Workers in Myanmar demand implementation of newly revised laws on labor disputes

Workers have called on the Myanmarese government to enforce a recently passed legislative amendment regarding labor disputes. They also demanded the reinstatement of two terminated union leaders, along with the recognition of worker’s right to form a union.

September 04, 2019 by Peoples Dispatch
Workers in Myanmar demand implementation of revised laws on labor disputes
Over 4,500 workers took part in the protest on August 29.

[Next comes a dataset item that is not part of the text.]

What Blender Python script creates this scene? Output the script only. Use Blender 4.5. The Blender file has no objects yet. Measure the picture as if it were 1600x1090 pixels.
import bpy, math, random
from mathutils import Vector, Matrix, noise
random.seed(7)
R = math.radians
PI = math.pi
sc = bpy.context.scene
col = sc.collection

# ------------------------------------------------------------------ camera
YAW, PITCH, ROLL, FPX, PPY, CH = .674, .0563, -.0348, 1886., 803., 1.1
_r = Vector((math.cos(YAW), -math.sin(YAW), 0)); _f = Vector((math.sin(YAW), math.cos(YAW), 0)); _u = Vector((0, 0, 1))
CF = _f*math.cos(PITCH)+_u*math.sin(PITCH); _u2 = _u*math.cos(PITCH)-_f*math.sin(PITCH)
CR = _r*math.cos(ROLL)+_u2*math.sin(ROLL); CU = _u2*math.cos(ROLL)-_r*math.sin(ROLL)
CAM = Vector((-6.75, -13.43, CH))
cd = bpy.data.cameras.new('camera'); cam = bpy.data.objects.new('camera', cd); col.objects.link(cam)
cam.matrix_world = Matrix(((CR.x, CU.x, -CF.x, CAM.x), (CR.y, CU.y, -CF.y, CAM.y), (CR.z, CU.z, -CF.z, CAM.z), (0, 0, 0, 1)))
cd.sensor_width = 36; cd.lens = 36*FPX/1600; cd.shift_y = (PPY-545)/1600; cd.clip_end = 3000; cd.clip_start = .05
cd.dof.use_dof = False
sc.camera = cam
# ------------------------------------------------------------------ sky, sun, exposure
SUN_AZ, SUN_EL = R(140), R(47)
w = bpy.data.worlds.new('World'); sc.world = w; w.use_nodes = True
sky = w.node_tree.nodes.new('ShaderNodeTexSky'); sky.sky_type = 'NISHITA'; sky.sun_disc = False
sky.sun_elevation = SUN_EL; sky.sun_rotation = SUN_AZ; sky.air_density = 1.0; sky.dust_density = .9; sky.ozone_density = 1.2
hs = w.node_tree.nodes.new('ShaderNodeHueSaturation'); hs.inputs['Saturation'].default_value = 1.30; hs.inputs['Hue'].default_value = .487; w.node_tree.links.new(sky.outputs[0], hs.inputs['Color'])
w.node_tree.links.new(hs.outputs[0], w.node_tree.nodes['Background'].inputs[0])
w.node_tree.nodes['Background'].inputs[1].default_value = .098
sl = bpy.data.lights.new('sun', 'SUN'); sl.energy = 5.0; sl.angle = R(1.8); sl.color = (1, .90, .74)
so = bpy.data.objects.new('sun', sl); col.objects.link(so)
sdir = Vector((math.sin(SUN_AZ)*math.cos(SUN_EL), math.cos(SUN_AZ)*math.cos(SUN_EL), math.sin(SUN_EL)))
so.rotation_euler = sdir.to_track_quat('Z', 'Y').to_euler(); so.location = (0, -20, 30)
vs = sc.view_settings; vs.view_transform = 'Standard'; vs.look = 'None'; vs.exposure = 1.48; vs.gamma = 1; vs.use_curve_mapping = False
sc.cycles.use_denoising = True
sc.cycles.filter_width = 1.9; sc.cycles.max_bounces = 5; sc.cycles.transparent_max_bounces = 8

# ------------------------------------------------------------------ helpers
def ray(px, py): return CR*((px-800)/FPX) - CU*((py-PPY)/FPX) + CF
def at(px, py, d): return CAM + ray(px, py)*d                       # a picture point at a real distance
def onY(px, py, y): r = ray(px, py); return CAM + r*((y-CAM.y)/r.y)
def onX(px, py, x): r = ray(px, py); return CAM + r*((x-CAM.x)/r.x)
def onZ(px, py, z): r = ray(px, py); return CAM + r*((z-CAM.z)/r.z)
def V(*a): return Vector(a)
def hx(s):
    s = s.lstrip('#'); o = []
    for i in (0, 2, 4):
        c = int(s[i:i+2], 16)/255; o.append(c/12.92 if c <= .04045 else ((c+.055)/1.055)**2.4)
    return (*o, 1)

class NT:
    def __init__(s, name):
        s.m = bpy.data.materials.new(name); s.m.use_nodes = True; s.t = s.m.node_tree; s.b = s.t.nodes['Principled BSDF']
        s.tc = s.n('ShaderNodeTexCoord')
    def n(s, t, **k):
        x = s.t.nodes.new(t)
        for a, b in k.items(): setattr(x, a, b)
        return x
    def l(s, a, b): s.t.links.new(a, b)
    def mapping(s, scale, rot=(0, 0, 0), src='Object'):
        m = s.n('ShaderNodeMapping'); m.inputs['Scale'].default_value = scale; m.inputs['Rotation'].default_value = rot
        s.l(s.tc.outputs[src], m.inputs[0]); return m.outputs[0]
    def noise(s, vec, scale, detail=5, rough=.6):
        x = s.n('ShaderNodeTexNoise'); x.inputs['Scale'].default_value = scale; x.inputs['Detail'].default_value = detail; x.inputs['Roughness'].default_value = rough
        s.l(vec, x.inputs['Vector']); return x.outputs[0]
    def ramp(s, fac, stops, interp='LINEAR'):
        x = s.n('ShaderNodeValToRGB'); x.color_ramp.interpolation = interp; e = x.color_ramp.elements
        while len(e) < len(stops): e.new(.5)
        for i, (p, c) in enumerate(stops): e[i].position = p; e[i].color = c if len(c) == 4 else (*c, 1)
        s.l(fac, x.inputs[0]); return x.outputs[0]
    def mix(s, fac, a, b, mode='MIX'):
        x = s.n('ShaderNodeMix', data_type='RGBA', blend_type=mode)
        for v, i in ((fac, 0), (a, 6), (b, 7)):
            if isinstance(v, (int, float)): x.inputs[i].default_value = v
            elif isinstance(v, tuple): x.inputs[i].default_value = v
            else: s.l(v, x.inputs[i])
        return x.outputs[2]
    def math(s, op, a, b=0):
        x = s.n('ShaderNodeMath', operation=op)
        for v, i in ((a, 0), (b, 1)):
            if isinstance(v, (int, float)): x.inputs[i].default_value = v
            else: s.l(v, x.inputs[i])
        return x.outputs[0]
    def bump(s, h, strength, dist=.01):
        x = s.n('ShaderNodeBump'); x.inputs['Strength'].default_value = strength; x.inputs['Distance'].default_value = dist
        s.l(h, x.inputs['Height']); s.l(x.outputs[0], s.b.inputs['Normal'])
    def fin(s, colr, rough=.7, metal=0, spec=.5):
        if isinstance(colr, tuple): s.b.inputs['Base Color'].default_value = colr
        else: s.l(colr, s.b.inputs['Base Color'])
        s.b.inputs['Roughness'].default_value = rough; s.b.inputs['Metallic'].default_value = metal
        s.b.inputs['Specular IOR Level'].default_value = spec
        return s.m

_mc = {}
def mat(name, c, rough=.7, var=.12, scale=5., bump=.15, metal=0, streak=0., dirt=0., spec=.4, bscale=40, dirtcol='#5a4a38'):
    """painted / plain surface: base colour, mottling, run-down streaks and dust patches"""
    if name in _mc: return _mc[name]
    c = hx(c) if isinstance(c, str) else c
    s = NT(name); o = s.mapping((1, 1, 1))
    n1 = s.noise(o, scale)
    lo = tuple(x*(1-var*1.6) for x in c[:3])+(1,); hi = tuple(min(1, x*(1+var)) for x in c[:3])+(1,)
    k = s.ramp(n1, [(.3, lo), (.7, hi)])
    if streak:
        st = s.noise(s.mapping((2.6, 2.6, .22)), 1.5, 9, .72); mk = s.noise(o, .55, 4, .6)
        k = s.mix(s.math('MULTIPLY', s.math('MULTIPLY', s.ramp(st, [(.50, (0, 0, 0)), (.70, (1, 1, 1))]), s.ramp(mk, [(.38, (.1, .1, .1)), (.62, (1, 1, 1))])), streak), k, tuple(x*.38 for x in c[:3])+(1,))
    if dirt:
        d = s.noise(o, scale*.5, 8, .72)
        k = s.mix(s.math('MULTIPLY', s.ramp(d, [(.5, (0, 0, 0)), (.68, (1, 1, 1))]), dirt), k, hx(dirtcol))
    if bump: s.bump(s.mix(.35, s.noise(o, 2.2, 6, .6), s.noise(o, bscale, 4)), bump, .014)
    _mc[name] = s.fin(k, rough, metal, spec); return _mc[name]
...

On August 29, as many as 4,000 workers in Myanmar’s Hlaing Thar district and around 600 in Kyauk Tan district demonstrated for the implementation of newly revised laws on the settlement of labor disputes. Clad in red and chanting pro-worker slogans, they also demanded the reinstatement of two union leaders, Kyi Thi and Shane Thu, who were dismissed for setting up a labor organization in June.

Workers from 50 factories congregated at different places and moved towards the western part of Yangon city, registering their protest over the lack of implementation of the amended law, which was passed three months ago.

In the revised law on settling labor disputes, which comes under Article 23 of Myanmar’s constitution, a dispute between an employer and a workers can be handled by the labor department or the court. In the erstwhile dispute settlement mechanism, a ‘township conciliation body’ acted as the mediator.

Khaing Zar, president of the Industrial Workers Federation of Myanmar, said that workers’ rights were being violated. “We have exhausted all institutional channels, like the labor department, the township conciliation body, and the ministry of labor, but the government is turning a deaf ear to this serious violation of workers’ rights,” he told IndustriALL.

“Workers associated with Industrial Workers Federation of Myanmar are calling on the government to enforce the amendment of the law and recognize workers’ right to organize and form a union,” he added.

The workers also condemned the dismissal of Kyi Thi and Shane Thu from Prosperity Knitting factory, claiming that the authorities had used unfair means to punish the workers for speaking out against the diktats of the management.